The American Petroleum Institute released the following statement in response to the Department of the Interior’s announcement that it will issue a draft EIS for the leasing programme proposed for the 1002 Area (coastal plain) of the Arctic National Wildlife Refuge (ANWR), on 28 December.

“The coastal plain is a small portion of ANWR that has been identified for oil and natural gas exploration and the potential for safe and environmentally responsible energy development in this area is incredibly large and a key part of a long-term vision for US energy security,” said API Director of Upstream and Industry Operations Erik Milito. “Responsible access to the Arctic region is in our national security interest, with other nations like Russia, Canada and Norway already actively exploring the area.

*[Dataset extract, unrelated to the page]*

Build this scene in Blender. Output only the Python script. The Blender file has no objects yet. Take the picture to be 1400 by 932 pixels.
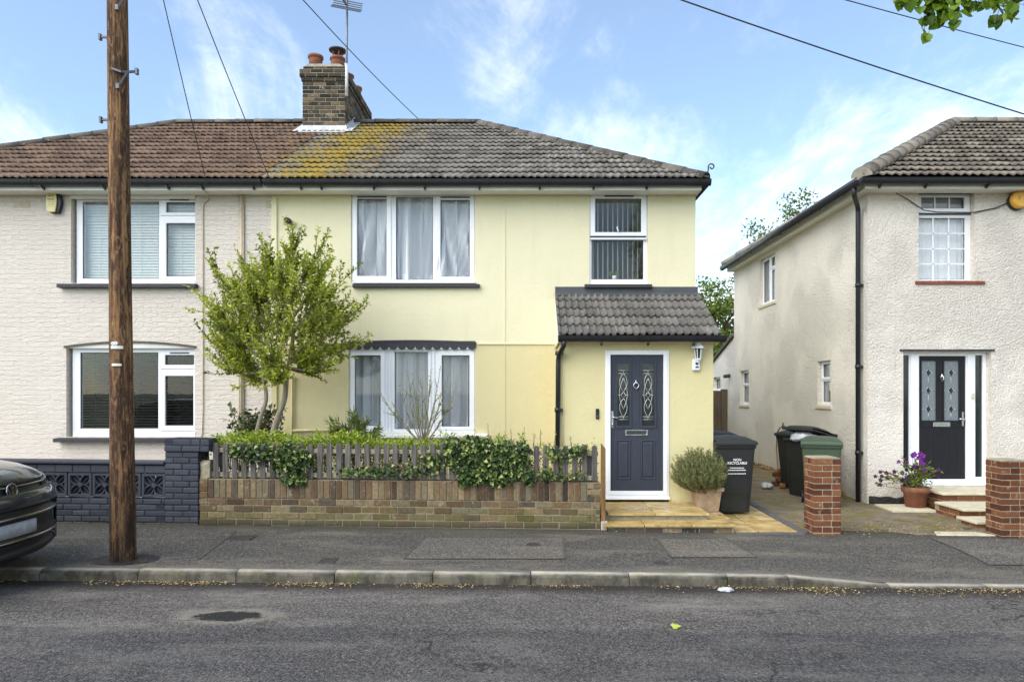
import bpy, bmesh, math, random
from mathutils import Vector, Matrix, noise as mnoise
random.seed(11)
rad = math.radians
C = bpy.context.scene.collection
# Survey of the place: metres, x to the right, y away from the street, z up from the pavement.
F, VX, VY, H = 933.333, 723.0, 536.0, 1.70
def PX(x, d): return (x - VX) / F * d
def PZ(y, d): return H - (y - VY) / F * d
def RC(xa, xb, ya, yb, d): return (PX(xa, d), PX(xb, d), PZ(yb, d), PZ(ya, d))
def S(r, g, b):
    def l(c):
        c /= 255.0
        return c / 12.92 if c <= .04045 else ((c + .055) / 1.055) ** 2.4
    return (l(r), l(g), l(b))
def U(a, b): return random.uniform(a, b)

# ------------------------------------------------------------------ mesh builder
class MB:
    def __init__(s): s.v, s.f, s.r, s.s, s.m = [], [], [], [], []
    def face(s, idx, r=0.5, sm=False, m=0):
        s.f.append(tuple(idx)); s.r.append(r); s.s.append(sm); s.m.append(m)
    def add(s, vs, fs, r=0.5, sm=False, m=0):
        o = len(s.v); s.v += [tuple(v) for v in vs]
        for f in fs: s.face([o + i for i in f], r, sm, m)
    BF = [(0,3,2,1),(4,5,6,7),(0,1,5,4),(1,2,6,5),(2,3,7,6),(3,0,4,7)]
    def box(s, x0, x1, y0, y1, z0, z1, r=0.5, m=0):
        s.add([(x0,y0,z0),(x1,y0,z0),(x1,y1,z0),(x0,y1,z0),(x0,y0,z1),(x1,y0,z1),(x1,y1,z1),(x0,y1,z1)], s.BF, r, False, m)
    def obox(s, c, ax, ay, az, r=0.5, m=0):
        c, ax, ay, az = map(Vector, (c, ax, ay, az))
        s.add([c-ax-ay-az, c+ax-ay-az, c+ax+ay-az, c-ax+ay-az, c-ax-ay+az, c+ax-ay+az, c+ax+ay+az, c-ax+ay+az], s.BF, r, False, m)
    def bar(s, p, q, w, t=None, up=(0,0,1), r=0.5, m=0):
        p, q = Vector(p), Vector(q); d = q - p
        a = d.normalized(); u = Vector(up)
        if abs(a.dot(u)) > .95: u = Vector((1,0,0))
        b = a.cross(u).normalized(); c = b.cross(a)
        s.obox((p + q) / 2, d / 2, b * w / 2, c * (t or w) / 2, r, m)
    def tube(s, pts, rad_, n=8, r=0.5, m=0, cap=True, sm=True):
        pts = [Vector(p) for p in pts]
        if not hasattr(rad_, '__len__'): rad_ = [rad_] * len(pts)
        o = len(s.v); prev = None
        for i, p in enumerate(pts):
            d = (pts[min(i+1, len(pts)-1)] - pts[max(i-1, 0)])
            d = d.normalized() if d.length > 1e-9 else Vector((0,0,1))
            if prev is None:
                u = Vector((0,0,1)) if abs(d.z) < .9 else Vector((1,0,0))
                a = d.cross(u).normalized()
            else:
                a = prev - d * prev.dot(d)
                a = a.normalized() if a.length > 1e-6 else d.orthogonal().normalized()
            prev = a; b = d.cross(a)
            for k in range(n):
                t = 2 * math.pi * k / n
                s.v.append(tuple(p + (a * math.cos(t) + b * math.sin(t)) * rad_[i]))
        for i in range(len(pts) - 1):
            for k in range(n):
                k2 = (k + 1) % n
                s.face((o+i*n+k, o+i*n+k2, o+(i+1)*n+k2, o+(i+1)*n+k), r, sm, m)
        if cap:
            s.face([o + k for k in range(n)][::-1], r, False, m)
            e = o + (len(pts) - 1) * n
            s.face([e + k for k in range(n)], r, False, m)
    def lathe(s, prof, c=(0,0,0), n=24, r=0.5, m=0, sm=True, sy=1.0):
        o = len(s.v)
        for (rr, z) in prof:
            for k in range(n):
                t = 2 * math.pi * k / n
                s.v.append((c[0] + rr * math.cos(t), c[1] + rr * sy * math.sin(t), c[2] + z))
        for i in range(len(prof) - 1):
            for k in range(n):
                k2 = (k + 1) % n
                s.face((o+i*n+k, o+i*n+k2, o+(i+1)*n+k2, o+(i+1)*n+k), r, sm, m)
        s.face([o + k for k in range(n)][::-1], r, False, m)
        e = o + (len(prof) - 1) * n
        s.face([e + k for k in range(n)], r, False, m)
    def prism(s, poly, y0, y1, r=0.5, m=0, axis='y'):
        def P(a, b, c):
            return {'y': (a, c, b), 'x': (c, a, b), 'z': (a, b, c)}[axis]
        n = len(poly); o = len(s.v)
        s.v += [P(a, b, y0) for a, b in poly] + [P(a, b, y1) for a, b in poly]
        s.face([o + i for i in range(n)], r, False, m); s.face([o + n + i for i in range(n)][::-1], r, False, m)
        for i in range(n):
            j = (i + 1) % n
            s.face((o + j, o + i, o + n + i, o + n + j), r, False, m)
    def sheet(s, rows, r=0.5, sm=True, m=0):
        o = len(s.v); n = len(rows[0])
        for row in rows: s.v += [tuple(p) for p in row]
        for i in range(len(rows) - 1):
            for k in range(n - 1):
                s.face((o+i*n+k, o+i*n+k+1, o+(i+1)*n+k+1, o+(i+1)*n+k), r, sm, m)
    def leaf(s, p, d, nrm, l, w, r=0.5, m=0, fold=.25):
        d = d.normalized(); sd = d.cross(nrm)
        if sd.length < 1e-6: sd = d.orthogonal()
        sd.normalize(); up = sd.cross(d)
        a = p; b = p + d * l * .45 + sd * w * .5 + up * w * fold; c = p + d * l; e = p + d * l * .45 - sd * w * .5 + up * w * fold
        o = len(s.v); s.v += [tuple(a), tuple(b), tuple(c), tuple(e)]
        s.face((o, o+1, o+2), r, False, m); s.face((o, o+2, o+3), r, False, m)
    def walls(s, x0, x1, z0, z1, y, thick, holes, r=0.5, m=0, back=True):
        """wall in the x-z plane at y with rectangular holes (hx0,hx1,hz0,hz1), with reveals"""
        xs = sorted({x0, x1, *[h[0] for h in holes], *[h[1] for h in holes]})
        zs = sorted({z0, z1, *[h[2] for h in holes], *[h[3] for h in holes]})
        xs = [x for x in xs if x0 - 1e-9 <= x <= x1 + 1e-9]; zs = [z for z in zs if z0 - 1e-9 <= z <= z1 + 1e-9]
        def solid(i, k):
            if i < 0 or k < 0 or i >= len(xs) - 1 or k >= len(zs) - 1: return False
            cx, cz = (xs[i] + xs[i+1]) / 2, (zs[k] + zs[k+1]) / 2
            return not any(h[0] < cx < h[1] and h[2] < cz < h[3] for h in holes)
        idx = {}
        def V(i, k, b):
            key = (i, k, b)
            if key not in idx:
                idx[key] = len(s.v); s.v.append((xs[i], y + (thick if b else 0), zs[k]))
            return idx[key]
        for i in range(len(xs) - 1):
            for k in range(len(zs) - 1):
                if not solid(i, k): continue
                s.face((V(i,k,0), V(i+1,k,0), V(i+1,k+1,0), V(i,k+1,0)), r, False, m)
                if back: s.face((V(i,k,1), V(i,k+1,1), V(i+1,k+1,1), V(i+1,k,1)), r, False, m)
                if not solid(i-1,k): s.face((V(i,k,0), V(i,k+1,0), V(i,k+1,1), V(i,k,1)), r, False, m)
                if not solid(i+1,k): s.face((V(i+1,k,0), V(i+1,k,1), V(i+1,k+1,1), V(i+1,k+1,0)), r, False, m)
                if not solid(i,k-1): s.face((V(i,k,0), V(i,k,1), V(i+1,k,1), V(i+1,k,0)), r, False, m)
                if not solid(i,k+1): s.face((V(i,k+1,0), V(i+1,k+1,0), V(i+1,k+1,1), V(i,k+1,1)), r, False, m)
    def ring(s, o, i_, y0, y1, r=0.5, m=0):
        s.walls(o[0], o[1], o[2], o[3], y0, y1 - y0, [i_], r, m)
    def turn(s, mat): s.v = [tuple(mat @ Vector(v)) for v in s.v]; return s
    def shear(s, k): s.v = [(x, y, z + k * x) for x, y, z in s.v]; return s
    def build(s, name, mats, parent=None, bevel=0, seg=1, sub=0, loc=None, weld=False, solid=0):
        me = bpy.data.meshes.new(name)
        me.from_pydata(s.v, [], s.f)
        if not isinstance(mats, (list, tuple)): mats = [mats]
        for mm in mats: me.materials.append(mm)
        n = len(me.polygons)
        if n == len(s.f):
            me.polygons.foreach_set('use_smooth', s.s); me.polygons.foreach_set('material_index', s.m)
            at = me.attributes.new('rnd', 'FLOAT', 'FACE'); at.data.foreach_set('value', s.r)
        if weld:
            bm = bmesh.new(); bm.from_mesh(me); bmesh.ops.remove_doubles(bm, verts=bm.verts, dist=1e-5); bm.to_mesh(me); bm.free()
        me.validate(); me.update()
        o = bpy.data.objects.new(name, me); C.objects.link(o)
        if parent is not None: o.parent = parent
        if loc is not None: o.location = loc
        if solid:
            md = o.modifiers.new('s', 'SOLIDIFY'); md.thickness = solid
        if sub:
            md = o.modifiers.new('u', 'SUBSURF'); md.levels = md.render_levels = sub
        if bevel:
            md = o.modifiers.new('b', 'BEVEL'); md.width = bevel; md.segments = seg; md.limit_method = 'ANGLE'; md.angle_limit = rad(40)
        return o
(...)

“Future development in this small portion of the coastal plain is supported by many of the North Slope tribal and village leadership, the Alaska State Legislature, and a majority of Alaskans. There is wide recognition that, in addition to national energy security, safe and responsible natural gas and oil development helps grow the economy, and meet the energy needs of American consumers.”

A recent report from the US Energy Information Administration, analysing the potential impact of natural gas and oil development in the coastal plain found that expanding access to Alaska’s energy resources in this area has the potential to strengthen US energy security. According to a 2005 review by the US Geological Survey, the 1002 Area contains an estimated 10.4 billion bbls of oil. At peak production, the 1002 Area could supply up to 1.45 million bpd of oil. Opening a small portion of the coastal plain to energy production could create tens of thousands of American jobs and contribute to significant economic growth. In addition, development is estimated to bring in between US$150 billion and US$296 billion in new federal revenue.

“Confirming areas for energy exploration is a good first step toward responsible natural gas and oil development,” said Milito. “Adding new avenues for domestic production can help put downward pressure on prices while also providing new jobs for Americans and potentially adding billions of dollars in additional revenue to the state and federal government in the coming decades. The earliest that production from the coastal plain could start would be after 2031 because of the time needed to acquire leases, explore and develop the required infrastructure for the production of oil and natural gas.”

Onshore seismic surveys and other similar initial exploratory activities detailed as part of the Department of the Interior’s announcement have previously been carried out responsibly in areas of the Alaska North Slope, while at the same time preserving the region’s wildlife or to the tundra environment. And throughout the long history of exploration and production in the region, wildlife populations have not only coexisted, but thrived.